Maestro Muti opens ambitious Rome opera season

Tuesday, November 29, 2011
By Francoise Kadri, AFP

ROME--Italian maestro Riccardo Muti opened the Rome Opera season on Sunday with Giuseppe Verdi's “Macbeth” as an opera house little known on the international music circuit makes an ambitious bid for prestige.

The award-winning Muti, who famously quit La Scala in Milan in a dramatic showdown in 2005, was named last month as “honorary director for life” in Rome.

The appointment “means that Maestro Muti attaches his name to the theater, it's a guarantee of excellence,” Rome Opera director Catello De Martino said.

“For its part, the theater has taken on the moral engagement of being up to the challenge and of becoming an international point of reference,” he said.

The 70-year-old Muti, a Neapolitan native with a trademark mane of dark hair, will retain his post as conductor of the Chicago Symphony Orchestra.

“Rome is a marvelous city!” Muti exclaimed to a group of visiting schoolchildren during a final rehearsal ahead of Sunday's performance, which featured Russian soprano Tatyana Serzhan and Uruguayan baritone Dario Solari.

“Music is good for you, it opens the soul,” the conductor said.

The maestro also accused Italian politicians “past and present” of not paying enough attention to culture. Muti has campaigned for months against budget cuts by Italy's last government under Silvio Berlusconi.

In an unprecedented move at the Rome Opera on March 12, the maestro asked the orchestra to repeat Verdi's famous aria “Va Pensiero” from the opera “Nabucco” — a stirring patriotic ode — to protest the cuts.

The audience rose in a standing ovation and sang along to the aria.

Artistic director Alessio Vlad said 2011/2012 would be a “strong symphonic season,” with eight operas and five ballets including Tchaikovsky's “Nutcracker” produced by Nir Kabaretti and Verdi's “Attila” in May with Muti.

“The season will be all about strengthening ties between the general public and the city of Rome,” said Vlad, adding that the opera house was also hoping to encourage some of the many tourists who visit Rome each year to attend.

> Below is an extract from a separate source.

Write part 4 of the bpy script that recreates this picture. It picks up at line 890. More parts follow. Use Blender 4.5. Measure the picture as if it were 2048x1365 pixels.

The singers this season are all “young emerging talents,” Vlad said.

The opera house, housed in a 19th-century building near Rome's main railway station that was entirely re-modeled under fascist dictator Benito Mussolini, has vastly expanded its international reach in the past couple of years.

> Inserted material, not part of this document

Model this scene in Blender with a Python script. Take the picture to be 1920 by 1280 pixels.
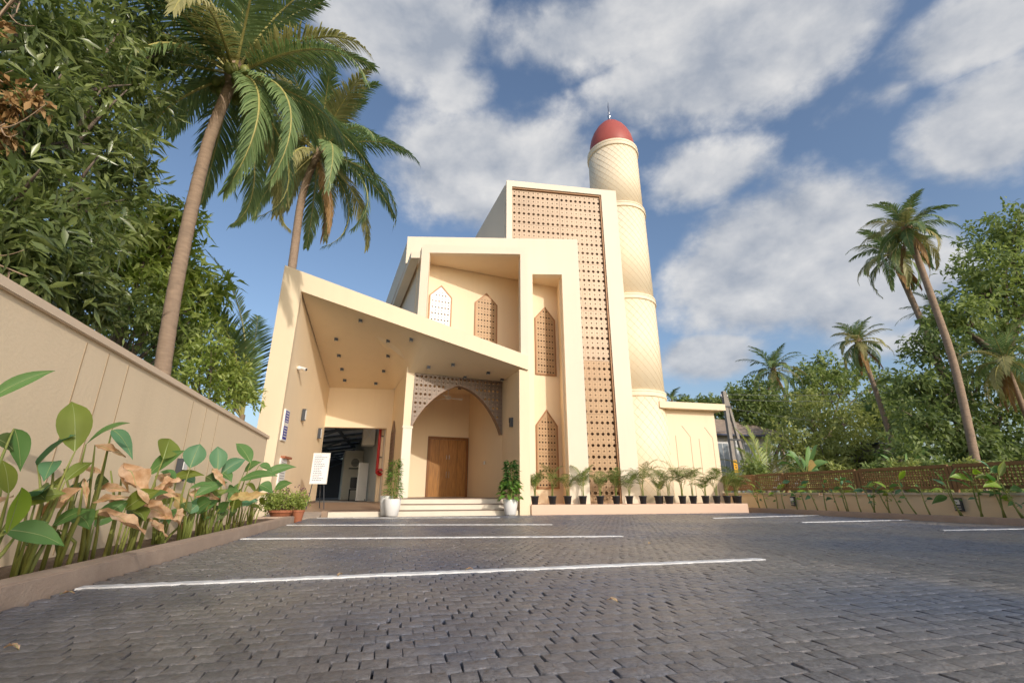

Sunday's performance of “Macbeth” is being co-produced with the Salzburg Festival and German theatre director Peter Stein, who received critical acclaim for the performance of William Shakespeare's treacherous tale this year.

Rome is also co-producing a performance in January of Leonard Bernstein's “Candide” with the San Carlo opera house in Naples and in February of Giacomo Puccini's “Madame Butterfly” with the Teatro Massimo in Palermo.

In March, Rome Opera will be working together with the Royal Opera House in London on Mozart's “The Magic Flute” and host “The Art of American Dance” with choreography by Martha Graham, Doris Humphrey, Jose Limon and Alvin Ailey.

Muti will then return with the Chicago Symphony for a concert on April 23.